Exploring the Impact of Government Policies and Corporate Strategies on the Diffusion of Mobile Data Services: Case of Economies at Different Stages of Transition

Exploring the Impact of Government Policies and Corporate Strategies on the Diffusion of Mobile Data Services: Case of Economies at Different Stages of Transition

Tugrul U. Daim (Portland State University, USA), Jing Zhang (Beijing University of Posts and Telecommunications, China) and Byung-Chul Choi (Samsung Information Systems America (SISA), USA)
DOI: 10.4018/978-1-61520-611-7.ch032
OnDemand PDF Download:


We are experiencing a revolution in the mobile industry as 3G transition is being realized globally. This represents a shift from voice driven services to multimedia driven ones. Worldwide subscriber number is reported to reach 700 million. This chapter will explore how governments and businesses impact this phenomenon with their policies and strategies. To be able to understand variations and to generalize conclusions, the authors looked at economies at different stages of transition. They explored US as the major economic power and then Korea as a country that reached the status of a developed nation recently and China that has been growing at an exponential rate. The comparison results reveal that the mobile data services have been developing better in South Korea and China than in the US. Mobile data services can be a large potential market and play an important strategic role in a national economy and society. A keystone strategy is effective to promote the diffusion of contents and applications for mobile services. It is important to lead customer consumptions and reach the balance between mobile data services and voice services. The experience from the three countries can provide significant insights for mobile operators in most other counties.
Chapter Preview


We focused on mobile network operators (MNOs) as our cases. In China, there are only two MNOs—China Mobile and China Unicom. In the US the four nationwide MNOs, AT&T, Verizon Wireless, Sprint Nextel and T-Mobile have about 87% market share by the volume of subscription. In South Korea, three MNOs—SKT, LGT and KTF compete in the market. Since all the three countries have few major operators covering dominating market share, they are holding real power over the industry. With the infrastructure integrating the value from terminals, equipment, systems and services, they are the most important hubs and have the strongest influence in the industry. The CPs and SPs are all connected to MNOs. Therefore, in terms of description of business strategy, we expect that operator-centric perspective can be prism reflecting general tendencies of various players in mobile communication industry.

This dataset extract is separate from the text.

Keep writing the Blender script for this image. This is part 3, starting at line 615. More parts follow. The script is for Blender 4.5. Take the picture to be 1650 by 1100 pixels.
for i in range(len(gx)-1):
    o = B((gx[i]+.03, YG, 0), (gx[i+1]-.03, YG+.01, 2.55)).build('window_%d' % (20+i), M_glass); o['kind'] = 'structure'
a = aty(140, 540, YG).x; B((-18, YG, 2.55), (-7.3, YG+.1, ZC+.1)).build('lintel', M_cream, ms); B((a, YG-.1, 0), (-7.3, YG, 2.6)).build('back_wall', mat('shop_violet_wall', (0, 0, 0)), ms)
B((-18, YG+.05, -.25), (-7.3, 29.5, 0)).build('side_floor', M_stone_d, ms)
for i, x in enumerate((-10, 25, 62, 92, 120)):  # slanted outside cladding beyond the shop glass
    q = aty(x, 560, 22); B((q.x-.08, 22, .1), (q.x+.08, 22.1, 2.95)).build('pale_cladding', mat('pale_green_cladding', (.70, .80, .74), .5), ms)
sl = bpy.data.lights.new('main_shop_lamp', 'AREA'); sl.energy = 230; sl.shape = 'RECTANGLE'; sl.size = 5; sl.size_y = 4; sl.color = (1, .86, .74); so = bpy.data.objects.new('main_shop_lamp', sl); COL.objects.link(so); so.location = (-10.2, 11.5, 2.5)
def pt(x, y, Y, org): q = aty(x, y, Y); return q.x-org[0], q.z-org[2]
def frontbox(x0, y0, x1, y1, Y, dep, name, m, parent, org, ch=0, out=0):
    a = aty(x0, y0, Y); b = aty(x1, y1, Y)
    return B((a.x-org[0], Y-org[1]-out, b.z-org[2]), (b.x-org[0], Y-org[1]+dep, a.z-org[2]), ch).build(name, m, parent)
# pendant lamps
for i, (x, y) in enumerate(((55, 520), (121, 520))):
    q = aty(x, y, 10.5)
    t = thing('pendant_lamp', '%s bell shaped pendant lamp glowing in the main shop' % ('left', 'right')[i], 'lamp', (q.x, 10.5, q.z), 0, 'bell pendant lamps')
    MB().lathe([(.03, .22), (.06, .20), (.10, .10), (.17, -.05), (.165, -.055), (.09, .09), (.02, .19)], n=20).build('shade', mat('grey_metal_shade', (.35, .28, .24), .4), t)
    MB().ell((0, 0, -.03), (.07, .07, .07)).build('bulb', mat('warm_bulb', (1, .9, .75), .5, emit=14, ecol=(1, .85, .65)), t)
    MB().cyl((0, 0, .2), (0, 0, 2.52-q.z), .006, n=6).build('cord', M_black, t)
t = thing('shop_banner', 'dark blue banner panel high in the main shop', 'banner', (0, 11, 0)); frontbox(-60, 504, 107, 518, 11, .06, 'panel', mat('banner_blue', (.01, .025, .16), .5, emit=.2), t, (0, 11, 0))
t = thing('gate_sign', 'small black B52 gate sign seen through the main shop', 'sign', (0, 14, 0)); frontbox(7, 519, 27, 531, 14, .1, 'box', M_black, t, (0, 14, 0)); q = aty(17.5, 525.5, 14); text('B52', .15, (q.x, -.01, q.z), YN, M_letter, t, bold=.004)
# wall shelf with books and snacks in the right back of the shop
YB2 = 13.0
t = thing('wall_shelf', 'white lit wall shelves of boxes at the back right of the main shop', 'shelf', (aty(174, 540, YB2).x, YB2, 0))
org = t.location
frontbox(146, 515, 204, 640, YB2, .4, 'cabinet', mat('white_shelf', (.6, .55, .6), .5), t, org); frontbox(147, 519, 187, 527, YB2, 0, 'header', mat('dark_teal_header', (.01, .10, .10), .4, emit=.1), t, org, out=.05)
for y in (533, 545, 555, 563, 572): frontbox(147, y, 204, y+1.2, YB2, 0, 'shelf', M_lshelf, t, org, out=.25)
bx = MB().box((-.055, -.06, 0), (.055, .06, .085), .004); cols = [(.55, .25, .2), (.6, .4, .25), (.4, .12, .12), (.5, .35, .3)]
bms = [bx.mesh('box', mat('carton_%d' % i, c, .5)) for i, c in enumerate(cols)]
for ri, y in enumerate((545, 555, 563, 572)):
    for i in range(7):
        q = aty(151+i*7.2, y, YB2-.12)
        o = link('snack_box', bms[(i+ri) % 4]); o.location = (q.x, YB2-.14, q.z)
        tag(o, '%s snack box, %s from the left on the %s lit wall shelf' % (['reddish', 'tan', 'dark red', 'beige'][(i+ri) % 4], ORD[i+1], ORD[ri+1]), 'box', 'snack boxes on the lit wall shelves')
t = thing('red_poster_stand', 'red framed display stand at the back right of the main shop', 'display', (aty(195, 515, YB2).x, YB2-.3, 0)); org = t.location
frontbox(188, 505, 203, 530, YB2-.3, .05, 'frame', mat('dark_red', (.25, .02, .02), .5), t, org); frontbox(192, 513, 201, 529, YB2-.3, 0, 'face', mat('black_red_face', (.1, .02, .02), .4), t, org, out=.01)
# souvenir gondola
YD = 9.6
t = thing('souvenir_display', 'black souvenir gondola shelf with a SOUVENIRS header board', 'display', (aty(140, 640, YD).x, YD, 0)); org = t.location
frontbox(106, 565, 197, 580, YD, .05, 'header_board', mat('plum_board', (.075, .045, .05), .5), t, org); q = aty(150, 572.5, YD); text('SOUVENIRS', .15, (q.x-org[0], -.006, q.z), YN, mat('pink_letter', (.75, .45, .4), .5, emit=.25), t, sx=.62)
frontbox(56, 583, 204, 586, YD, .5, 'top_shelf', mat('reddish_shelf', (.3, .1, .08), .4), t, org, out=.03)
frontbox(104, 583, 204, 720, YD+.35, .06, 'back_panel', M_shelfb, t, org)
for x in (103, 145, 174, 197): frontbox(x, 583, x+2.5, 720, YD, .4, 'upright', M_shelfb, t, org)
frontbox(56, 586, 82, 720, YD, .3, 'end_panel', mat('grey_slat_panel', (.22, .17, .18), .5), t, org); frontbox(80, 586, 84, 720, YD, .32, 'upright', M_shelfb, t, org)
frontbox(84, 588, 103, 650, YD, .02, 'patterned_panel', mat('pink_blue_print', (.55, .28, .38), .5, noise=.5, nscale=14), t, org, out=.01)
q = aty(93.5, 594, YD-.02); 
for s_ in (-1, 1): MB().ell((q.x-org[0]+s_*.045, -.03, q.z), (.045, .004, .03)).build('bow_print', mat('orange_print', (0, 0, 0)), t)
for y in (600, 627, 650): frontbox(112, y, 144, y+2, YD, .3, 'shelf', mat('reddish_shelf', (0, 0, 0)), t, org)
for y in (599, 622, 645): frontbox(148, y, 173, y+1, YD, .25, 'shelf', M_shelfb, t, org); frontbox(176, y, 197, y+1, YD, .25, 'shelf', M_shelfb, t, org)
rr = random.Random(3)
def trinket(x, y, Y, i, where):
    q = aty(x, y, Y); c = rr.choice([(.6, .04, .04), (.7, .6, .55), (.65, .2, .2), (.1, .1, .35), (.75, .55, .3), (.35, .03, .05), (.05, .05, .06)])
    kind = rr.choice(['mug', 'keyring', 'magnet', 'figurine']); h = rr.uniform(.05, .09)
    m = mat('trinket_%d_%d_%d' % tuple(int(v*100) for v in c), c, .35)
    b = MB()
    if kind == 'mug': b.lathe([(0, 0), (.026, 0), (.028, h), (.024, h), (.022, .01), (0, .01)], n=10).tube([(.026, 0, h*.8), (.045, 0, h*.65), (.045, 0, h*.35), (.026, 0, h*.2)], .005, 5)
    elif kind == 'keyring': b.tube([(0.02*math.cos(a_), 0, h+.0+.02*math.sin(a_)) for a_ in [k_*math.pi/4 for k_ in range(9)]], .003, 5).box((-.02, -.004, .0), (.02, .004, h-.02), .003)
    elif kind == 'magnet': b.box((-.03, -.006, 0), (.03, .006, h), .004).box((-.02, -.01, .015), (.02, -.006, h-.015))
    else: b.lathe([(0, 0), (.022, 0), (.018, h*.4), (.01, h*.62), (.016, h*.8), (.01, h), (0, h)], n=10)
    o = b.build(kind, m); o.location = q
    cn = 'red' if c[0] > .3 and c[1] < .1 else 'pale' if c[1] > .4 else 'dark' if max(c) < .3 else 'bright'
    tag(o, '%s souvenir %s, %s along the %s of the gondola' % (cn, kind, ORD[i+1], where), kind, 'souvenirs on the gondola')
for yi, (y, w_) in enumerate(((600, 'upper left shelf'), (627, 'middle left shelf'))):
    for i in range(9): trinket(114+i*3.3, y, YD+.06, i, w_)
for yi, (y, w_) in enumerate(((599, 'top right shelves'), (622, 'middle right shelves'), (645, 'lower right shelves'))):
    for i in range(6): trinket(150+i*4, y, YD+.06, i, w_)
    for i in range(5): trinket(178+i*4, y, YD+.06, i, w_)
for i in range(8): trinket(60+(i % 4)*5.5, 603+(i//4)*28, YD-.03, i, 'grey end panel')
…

As seen in Figure 1, the U.S with the revenue of about $140 billion in 2007 has the biggest market size of mobile services in value and has reached a high penetration rate (FCC, 2008; Mintel, 2007). China has the largest subscriber base of 547 million in the world, but the market size in value was just about $50 billion in 2007 (MII, 2008). Finally South Korea, with only 42 million subscribers and $21.4 billion revenue, presents high penetration rate and active innovations (SKT, 2007).

Fig. 1

The number of subscribers and penetration rates of mobile services in the US, China and South Korea

The cell phone voice service market is highly mature in the US showing the commoditization trend. The MOU (minutes of use per subscriber per month) and monthly ARPU (average revenue per user) of mobile subscribers are much higher than other countries as shown in Fig. 3. Living in the most developed country in the world, the consumers have very strong purchasing power and mature view of consumption. Market research has found that lowest cost per minute, quality of the network and good customer service are the three leading reasons to choose mobile service provider (Mintel, 2007). Although next-generation technologies and services have been launched since 2004, the cutting-edge hardware and services were not regarded as a draw for most consumers.

Fig. 3

The value chain of mobile services in the US

Although China has the largest user base of mobile services, but the penetration rate, ARPU and MOU are the lowest among the three countries which means there is still a large potential market (see Fig. 2). As the ARPU declined, the market simultaneously presents obvious polarization: the top end customers spend around $150 per month on mobile services, while low end customers only spend less than $8. The demands of different services vary across different customer groups. Especially the young generations are willing to adopt new handsets and services (CNNIC, 2007).

Fig. 2

The monthly ARPUs and MOUs of mobile subscribers in the US, China and South Korea

Key Terms in this Chapter

SP: (service provider) in this paper only refers to a VASP (value added service provider), which is a third-party provider rather than an MNO or MVNO. SPs have connection channels and access numbers with which they can work as a bridge that integrate contents/applications and access to the mobile network. Usually an SP also creates and provides contents/applications, working as a CP (content provider).

MVNOs: (mobile virtual network operators) do not have the necessary infrastructure, but they provide services to public by purchasing airtime or leasing facilities from an MNO.

MNOs: (mobile network operators) refer to the facilities-based providers that possess mobile communication infrastructure to provide mobile communication services.

VAS: (value-added services) is a certain term for non-core telecom services, or for all services beyond standard voice calls and fax transmissions. Mobile data services are the main part of mobile VAS. Unless specifically noted, VAS in this paper only refers to mobile VAS.

CP: (content provider) creates contents/applications for mobile subscribers. A pure CP does not have the channels, gateways or access number for connecting with an MNO/MVNO.